Discoveries about the two leading candidates are believable insofar as they concern human failings, but they do require a willing suspension of disbelief on two counts. First, although the dean purportedly enters the conclave desiring only to be neutral, he quickly abandons that neutrality and seeks to end one candidacy and then another, right when those cardinals are on the threshold of being chosen. Second, in his endeavor to discover facts and press on to their consequences, he even breaks the conclave rules, which it is his sworn duty to enforce.
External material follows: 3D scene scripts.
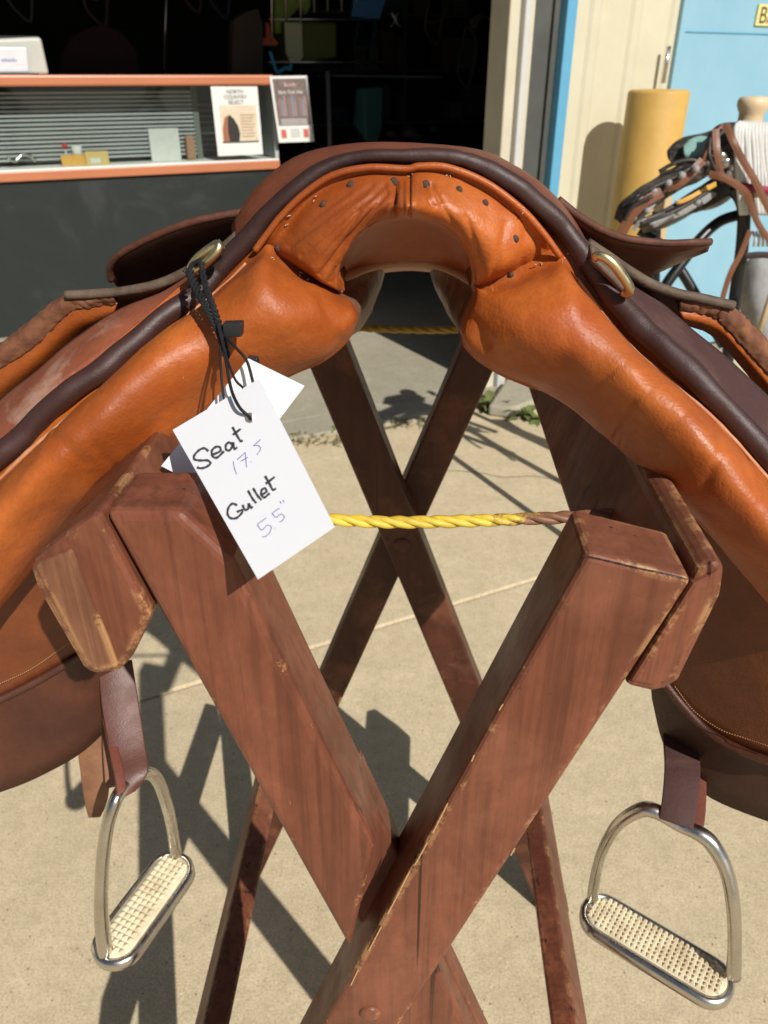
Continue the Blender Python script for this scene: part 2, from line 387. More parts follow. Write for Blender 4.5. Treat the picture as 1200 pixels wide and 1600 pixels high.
# corrugated siding: flat bays with raised ribs
prof = []
x = a_b1+.002; k = 0
while x < a_door-.01:
    prof += [(x, 0), (min(x+.09, a_door), 0), (min(x+.105, a_door), -.009), (min(x+.135, a_door), -.009), (min(x+.15, a_door), 0)]
    x += .20
prof.append((a_door, 0))
rows = [[W(a, d, z) for a, d in prof] for z in (0, zt)]
V, F = grid(rows); mesh('siding', V, F, M['cream'], front, smooth=False, solid=.002)
bw('header', -7, a_j0, -.02, .12, 3.12, zt, M['cream'], front)
bw('header_fascia', -7, a_j0, -.05, -.022, 3.10, 3.3, M['blue'], front)
bw('siding', -7, -4.4, -.01, .1, 0, 3.1, M['cream'], front)
bw('siding', a_door+1.1, 6, -.01, .1, 0, zt, M['cream'], front)
bw('siding', a_door+.002, a_door+1.098, -.01, .1, 2.25, zt, M['cream'], front)
# foundation stub beside the jamb
b0 = G(785, 640)
tag(prism('foundation_stub', [G(762, 650), G(800, 655), G(840, 640), G(835, 610), G(790, 608)], (0, 0, .05), M['conc2'], bevel=.012), 'low rough concrete curb stub at the foot of the cream door jamb', 'curb')
# blue door
door = empty('blue_door', W(a_door, 0, 0), 'pale blue metal service door behind the yellow bollard', 'door')
bw('door_leaf', a_door+.035, a_door+1.06, .0, .05, .02, 2.2, M['blue_door'], door, bevel=.002)
bw('door_frame', a_door+.002, a_door+.032, -.03, .08, 0, 2.25, M['blue_door'], door, bevel=.003)
zz0 = PW(1040, 130, -.04)[2]; zz1 = PW(1040, 72, -.04)[2]
h0 = loc(PW(1040, 100, -.04))[0]
V, F = tubeg([W(h0, -.043, zz0), W(h0, -.043, zz1)], .009, 10); mesh('hinge', V, F, M['steel'], door)
pz = PW(1130, 52, 0)[2]
bw('kick_seam', a_door+.04, a_door+1.05, -.004, -.0005, pz, pz+.004, M['blue'], door)
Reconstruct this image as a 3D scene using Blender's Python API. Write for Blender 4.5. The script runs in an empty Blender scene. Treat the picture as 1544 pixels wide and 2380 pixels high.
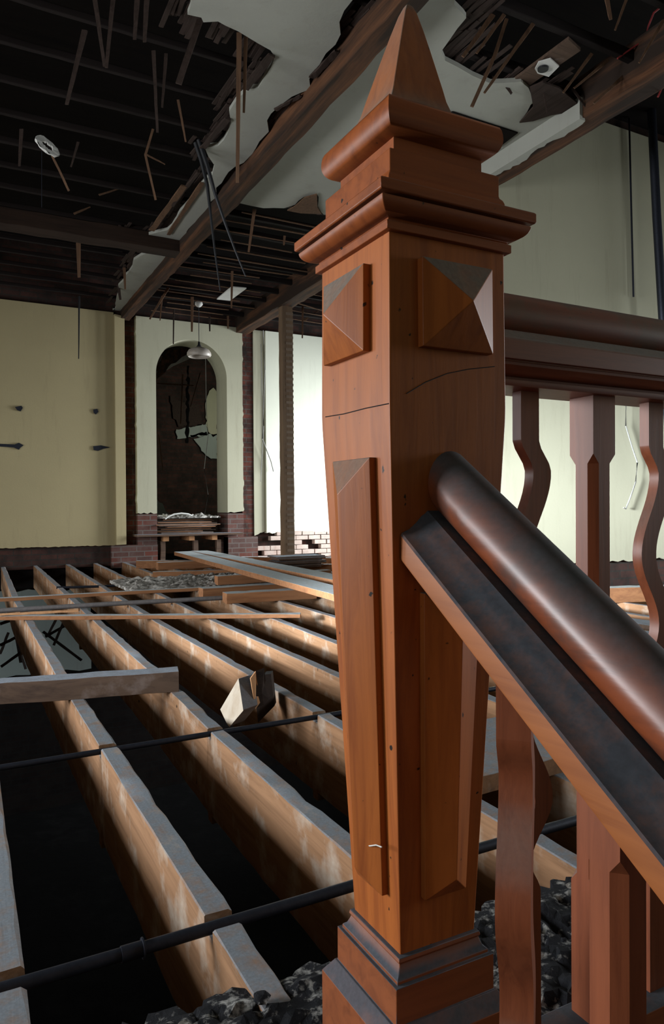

With some 40 pages to go, affairs appear to be coasting to a predictable ending when they are derailed by a terrorist bombing at the Vatican. The dynamics of the conclave are scrambled and the papacy is up for grabs again. Voting resumes and proceeds to a point where it seems that the end has come and only a few pages of anti-climax are left. But Harris has one more trick up his sleeve. At the end he pulls out the “wild card,” the Filipino, whose interjection into the tale was otherwise inexplicable. Once more, the meddlesome dean brings about a personal revelation — one far more shocking than anything that has come before. The revelation sounded to me like the 13th chime of a crazy cuckoo clock: incredible in itself and tending to cast doubt on the preceding 12 chimes. It is so bizarre that it prompted me to reflect on how contrived and improbable were the other plots based on the dean’s detective work.

While the secular press may hail the author’s “searching moral imagination,” I suggest that the ending is better ascribed to an immoral imagination. At the least, it is un-Catholic, if not anti-Catholic. Page-turner or not, resist this one.